**Recorded information**
----------

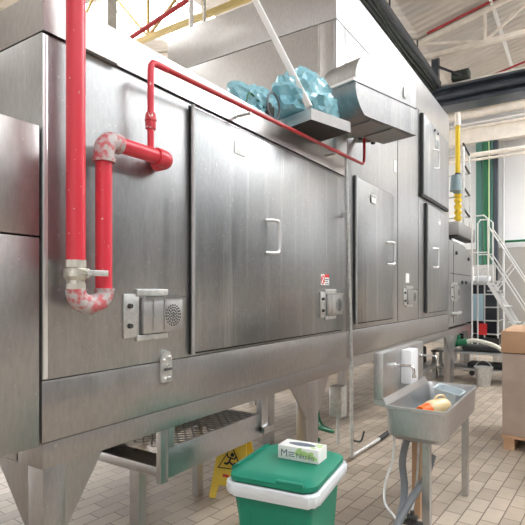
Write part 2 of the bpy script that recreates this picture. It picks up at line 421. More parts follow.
def door(parent, Y0,Y1,z0,z1, hY=None, hz=(1.9,2.15), th=.022, hin=True):
    d = MB().box(D+.004,D+th,Y0,Y1,z0,z1,.004).build('door','steel_door',parent)
    MB().box(D+.0005,D+.0035,Y0-.012,Y1+.012,z0-.012,z1+.012).build('gasket','gap',d,smooth=False)
    if hin:
        MB().cyl((D+th+.006,Y0-.004,z0-.01),(D+th+.006,Y0-.004,z1+.01),.012,n=12).build('hinge_rod','steel_plain',d)
    if hY:
        a, b = hz; x = D+th
        MB().tube([(x-.002,hY-.09,b),(x+.05,hY-.03,b),(x+.055,hY,b-.03),(x+.055,hY,a+.03),(x+.05,hY-.03,a),(x-.002,hY-.09,a)],.013,12,5).build('handle','handle',d)
    return d

# --- A: long low tunnel housing
A = thing('oven_housing','long low stainless oven housing with one huge hinged door and red pipes','oven housing',(-2.9,2.8,.96))
MB().box(-4.0,D,1.22,4.40,1.2255,2.699,.004).build('body','steel',A)
MB().box(-4.0,D,1.22,4.40,.9585,1.2215,.004).build('skirt_panel','steel_low',A)
MB().box(-3.98,D-.02,1.24,4.38,.97,2.87).build('core','gap',A,smooth=False)
MB().prism([(-4.0,2.704),(D+.012,2.704),(D-.002,2.885),(-4.0,2.885)],'y',1.22,4.40).build('top_rim','steel_low',A,smooth=False)
MB().box(D-.03,D+.006,1.222,1.245,1.23,2.694,.004).build('corner_trim','handle',A)
d1 = door(A, 2.15, 4.26, 1.25, 2.67, 3.02, (1.88,2.11))
MB().box(D+.023,D+.026,2.55,2.68,2.50,2.58).build('tape_patch','galv',d1,smooth=False)
vent_box(A, 1.65, 1.38)
v2 = vent_box(A, 3.78, 1.39, .40, .20)
for c in (v2,): c.location.x = .02
# warning sticker
st = MB().box(D+.0225,D+.0245,3.80,3.96,1.66,1.755).build('warning_sticker','carton',d1,smooth=False)
MB().box(D+.0246,D+.0252,3.87,3.96,1.727,1.755).build('red_banner','redprint',st,smooth=False)
ring = [(D+.025,3.835+.028*math.cos(a*PI/8),1.705+.036*math.sin(a*PI/8)) for a in range(16)]
MB().tube(ring,.0045,6,0,True).cyl((D+.025,3.815,1.73),(D+.025,3.855,1.68),.004,n=6).build('prohibition_mark','redprint',st)
MB().box(D+.0246,D+.0252,3.88,3.95,1.705,1.715).box(D+.0246,D+.0252,3.88,3.94,1.688,1.696).box(D+.0246,D+.0252,3.88,3.95,1.670,1.678).build('text_lines','greyprint',st,smooth=False)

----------

**Your instructions**
Copy every line of the data exactly as written, excluding the pictures.

**Result of this task**
Write part 2 of the bpy script that recreates this picture. It picks up at line 421. More parts follow.
def door(parent, Y0,Y1,z0,z1, hY=None, hz=(1.9,2.15), th=.022, hin=True):
    d = MB().box(D+.004,D+th,Y0,Y1,z0,z1,.004).build('door','steel_door',parent)
    MB().box(D+.0005,D+.0035,Y0-.012,Y1+.012,z0-.012,z1+.012).build('gasket','gap',d,smooth=False)
    if hin:
        MB().cyl((D+th+.006,Y0-.004,z0-.01),(D+th+.006,Y0-.004,z1+.01),.012,n=12).build('hinge_rod','steel_plain',d)
    if hY:
        a, b = hz; x = D+th
        MB().tube([(x-.002,hY-.09,b),(x+.05,hY-.03,b),(x+.055,hY,b-.03),(x+.055,hY,a+.03),(x+.05,hY-.03,a),(x-.002,hY-.09,a)],.013,12,5).build('handle','handle',d)
    return d

# --- A: long low tunnel housing
A = thing('oven_housing','long low stainless oven housing with one huge hinged door and red pipes','oven housing',(-2.9,2.8,.96))
MB().box(-4.0,D,1.22,4.40,1.2255,2.699,.004).build('body','steel',A)
MB().box(-4.0,D,1.22,4.40,.9585,1.2215,.004).build('skirt_panel','steel_low',A)
MB().box(-3.98,D-.02,1.24,4.38,.97,2.87).build('core','gap',A,smooth=False)
MB().prism([(-4.0,2.704),(D+.012,2.704),(D-.002,2.885),(-4.0,2.885)],'y',1.22,4.40).build('top_rim','steel_low',A,smooth=False)
MB().box(D-.03,D+.006,1.222,1.245,1.23,2.694,.004).build('corner_trim','handle',A)
d1 = door(A, 2.15, 4.26, 1.25, 2.67, 3.02, (1.88,2.11))
MB().box(D+.023,D+.026,2.55,2.68,2.50,2.58).build('tape_patch','galv',d1,smooth=False)
vent_box(A, 1.65, 1.38)
v2 = vent_box(A, 3.78, 1.39, .40, .20)
for c in (v2,): c.location.x = .02
# warning sticker
st = MB().box(D+.0225,D+.0245,3.80,3.96,1.66,1.755).build('warning_sticker','carton',d1,smooth=False)
MB().box(D+.0246,D+.0252,3.87,3.96,1.727,1.755).build('red_banner','redprint',st,smooth=False)
ring = [(D+.025,3.835+.028*math.cos(a*PI/8),1.705+.036*math.sin(a*PI/8)) for a in range(16)]
MB().tube(ring,.0045,6,0,True).cyl((D+.025,3.815,1.73),(D+.025,3.855,1.68),.004,n=6).build('prohibition_mark','redprint',st)
MB().box(D+.0246,D+.0252,3.88,3.95,1.705,1.715).box(D+.0246,D+.0252,3.88,3.94,1.688,1.696).box(D+.0246,D+.0252,3.88,3.95,1.670,1.678).build('text_lines','greyprint',st,smooth=False)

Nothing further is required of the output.